Calgary judge rejects man’s defence he broke into office just to use washroom
CALGARY (CP) — A man who blamed the call of nature for being in the wrong place at the wrong time didn’t provide a very clean-smelling defence as far as a judge is concerned.
Provincial court Judge Terry Semenuk ruled the 48-year-old man’s argument of “when you gotta go, you gotta go” didn’t wash, and found him guilty of break and enter and mischief.
“The defence argument does not flush with the rest of the evidence,” the judge said in convicting Terrance Leroy Wright.
Wright claimed he broke into a closed second-floor H & R Block tax office Sept. 26 because he desperately needed to use the bathroom. After failed attempts to gain entry into an office and women’s bathroom with a screwdriver, he urinated and defecated on the floor in the lobby leading to a parkade.
An employee working in the building heard the attempted break-in and called police, who nabbed the culprit.

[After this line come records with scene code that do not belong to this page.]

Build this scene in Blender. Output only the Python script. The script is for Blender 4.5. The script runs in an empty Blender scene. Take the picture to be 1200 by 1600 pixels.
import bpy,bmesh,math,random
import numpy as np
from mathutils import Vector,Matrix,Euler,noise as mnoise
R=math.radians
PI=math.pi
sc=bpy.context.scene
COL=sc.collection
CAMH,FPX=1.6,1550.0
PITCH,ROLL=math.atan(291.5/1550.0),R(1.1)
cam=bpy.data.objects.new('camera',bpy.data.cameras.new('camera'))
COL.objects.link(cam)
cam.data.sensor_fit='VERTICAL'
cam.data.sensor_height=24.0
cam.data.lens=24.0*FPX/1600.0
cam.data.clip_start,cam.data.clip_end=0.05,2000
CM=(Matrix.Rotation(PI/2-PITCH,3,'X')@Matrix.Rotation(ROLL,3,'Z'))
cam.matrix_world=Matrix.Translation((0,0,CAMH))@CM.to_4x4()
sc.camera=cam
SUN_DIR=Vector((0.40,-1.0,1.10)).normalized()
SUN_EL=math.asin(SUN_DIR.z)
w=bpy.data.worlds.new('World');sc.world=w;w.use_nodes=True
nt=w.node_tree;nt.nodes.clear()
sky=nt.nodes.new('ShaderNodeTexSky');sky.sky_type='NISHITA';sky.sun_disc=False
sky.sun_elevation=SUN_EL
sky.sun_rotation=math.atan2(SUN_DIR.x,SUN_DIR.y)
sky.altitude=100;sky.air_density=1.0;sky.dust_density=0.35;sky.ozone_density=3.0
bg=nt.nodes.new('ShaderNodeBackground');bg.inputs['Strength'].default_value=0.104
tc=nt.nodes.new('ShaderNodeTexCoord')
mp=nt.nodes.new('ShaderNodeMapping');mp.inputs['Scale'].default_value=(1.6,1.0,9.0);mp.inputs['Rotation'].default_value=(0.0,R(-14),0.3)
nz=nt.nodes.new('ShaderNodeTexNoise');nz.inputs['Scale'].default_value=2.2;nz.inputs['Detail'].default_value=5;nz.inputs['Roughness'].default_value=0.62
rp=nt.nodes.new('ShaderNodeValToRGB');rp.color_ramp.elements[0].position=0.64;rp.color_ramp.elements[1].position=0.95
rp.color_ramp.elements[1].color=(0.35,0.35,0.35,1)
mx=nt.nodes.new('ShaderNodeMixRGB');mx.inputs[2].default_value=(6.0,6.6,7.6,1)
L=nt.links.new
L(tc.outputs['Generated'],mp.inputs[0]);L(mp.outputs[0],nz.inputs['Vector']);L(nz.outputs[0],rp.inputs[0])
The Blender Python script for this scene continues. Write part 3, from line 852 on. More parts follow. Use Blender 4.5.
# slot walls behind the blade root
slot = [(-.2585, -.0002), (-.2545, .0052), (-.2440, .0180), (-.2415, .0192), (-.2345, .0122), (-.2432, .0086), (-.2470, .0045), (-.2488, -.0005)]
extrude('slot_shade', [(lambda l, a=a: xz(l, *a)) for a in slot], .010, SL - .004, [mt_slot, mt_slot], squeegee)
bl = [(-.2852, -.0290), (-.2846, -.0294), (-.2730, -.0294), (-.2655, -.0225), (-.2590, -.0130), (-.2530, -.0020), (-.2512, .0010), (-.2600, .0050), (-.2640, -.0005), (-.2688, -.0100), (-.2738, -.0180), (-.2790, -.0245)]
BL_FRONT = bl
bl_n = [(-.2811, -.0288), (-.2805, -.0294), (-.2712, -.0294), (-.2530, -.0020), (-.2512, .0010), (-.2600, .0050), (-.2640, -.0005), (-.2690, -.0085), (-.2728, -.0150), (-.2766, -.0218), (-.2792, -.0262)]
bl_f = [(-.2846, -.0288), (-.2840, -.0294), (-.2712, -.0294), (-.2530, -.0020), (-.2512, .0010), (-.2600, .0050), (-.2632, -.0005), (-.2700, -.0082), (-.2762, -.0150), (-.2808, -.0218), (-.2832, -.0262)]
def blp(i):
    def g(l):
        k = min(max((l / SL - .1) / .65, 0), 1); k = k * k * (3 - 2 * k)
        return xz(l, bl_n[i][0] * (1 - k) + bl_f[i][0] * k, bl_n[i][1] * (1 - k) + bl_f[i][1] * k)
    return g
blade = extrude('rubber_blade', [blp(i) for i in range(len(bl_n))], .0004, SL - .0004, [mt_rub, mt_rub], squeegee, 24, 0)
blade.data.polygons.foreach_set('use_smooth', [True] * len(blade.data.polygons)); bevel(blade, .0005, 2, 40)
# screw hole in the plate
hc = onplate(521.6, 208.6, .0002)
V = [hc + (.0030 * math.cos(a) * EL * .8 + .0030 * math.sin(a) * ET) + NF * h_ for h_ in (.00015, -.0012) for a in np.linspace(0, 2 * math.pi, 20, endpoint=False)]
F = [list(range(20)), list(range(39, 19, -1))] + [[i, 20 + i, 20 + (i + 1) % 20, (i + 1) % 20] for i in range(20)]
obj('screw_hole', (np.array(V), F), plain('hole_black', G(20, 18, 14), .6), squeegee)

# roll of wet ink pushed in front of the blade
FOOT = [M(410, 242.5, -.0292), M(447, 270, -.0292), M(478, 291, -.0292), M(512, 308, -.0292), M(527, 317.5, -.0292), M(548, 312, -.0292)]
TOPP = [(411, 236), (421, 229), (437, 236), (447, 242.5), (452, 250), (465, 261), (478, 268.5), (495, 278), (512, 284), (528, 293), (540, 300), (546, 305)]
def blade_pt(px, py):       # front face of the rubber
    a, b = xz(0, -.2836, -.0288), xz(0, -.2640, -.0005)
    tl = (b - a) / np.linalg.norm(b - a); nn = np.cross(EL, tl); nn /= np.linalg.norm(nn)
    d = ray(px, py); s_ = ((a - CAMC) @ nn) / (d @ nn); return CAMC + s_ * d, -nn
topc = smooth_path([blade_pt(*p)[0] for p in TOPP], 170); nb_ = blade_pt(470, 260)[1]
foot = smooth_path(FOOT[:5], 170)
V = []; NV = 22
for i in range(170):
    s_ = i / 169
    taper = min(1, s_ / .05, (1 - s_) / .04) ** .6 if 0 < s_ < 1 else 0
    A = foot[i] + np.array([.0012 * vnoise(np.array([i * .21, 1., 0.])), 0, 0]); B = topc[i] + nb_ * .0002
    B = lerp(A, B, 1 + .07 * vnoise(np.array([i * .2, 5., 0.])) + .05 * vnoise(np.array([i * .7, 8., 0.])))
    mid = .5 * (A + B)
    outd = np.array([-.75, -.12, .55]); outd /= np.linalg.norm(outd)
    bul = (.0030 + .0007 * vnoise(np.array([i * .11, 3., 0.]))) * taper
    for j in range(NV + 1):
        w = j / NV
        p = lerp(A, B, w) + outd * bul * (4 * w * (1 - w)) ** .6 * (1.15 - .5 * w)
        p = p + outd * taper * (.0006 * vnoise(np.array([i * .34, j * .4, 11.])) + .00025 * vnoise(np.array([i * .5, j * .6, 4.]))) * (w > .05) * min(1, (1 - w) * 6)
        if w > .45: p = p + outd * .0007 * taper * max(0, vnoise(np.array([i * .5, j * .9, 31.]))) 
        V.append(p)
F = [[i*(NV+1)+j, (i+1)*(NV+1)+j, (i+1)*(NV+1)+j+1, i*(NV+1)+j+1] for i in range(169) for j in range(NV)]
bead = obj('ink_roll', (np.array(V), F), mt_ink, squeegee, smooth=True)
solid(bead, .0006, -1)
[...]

Semenuk pointed out there was a restaurant, fast-food outlet and four gas stations within a block — all with washrooms.
“If his discomfort was really a matter of urgency, he had many other lawful alternatives open to him in close proximity before he decided to go upstairs to the second-storey offices,” the judge said.
Wright was sentenced to one day in jail after being given credit for pre-trial custody.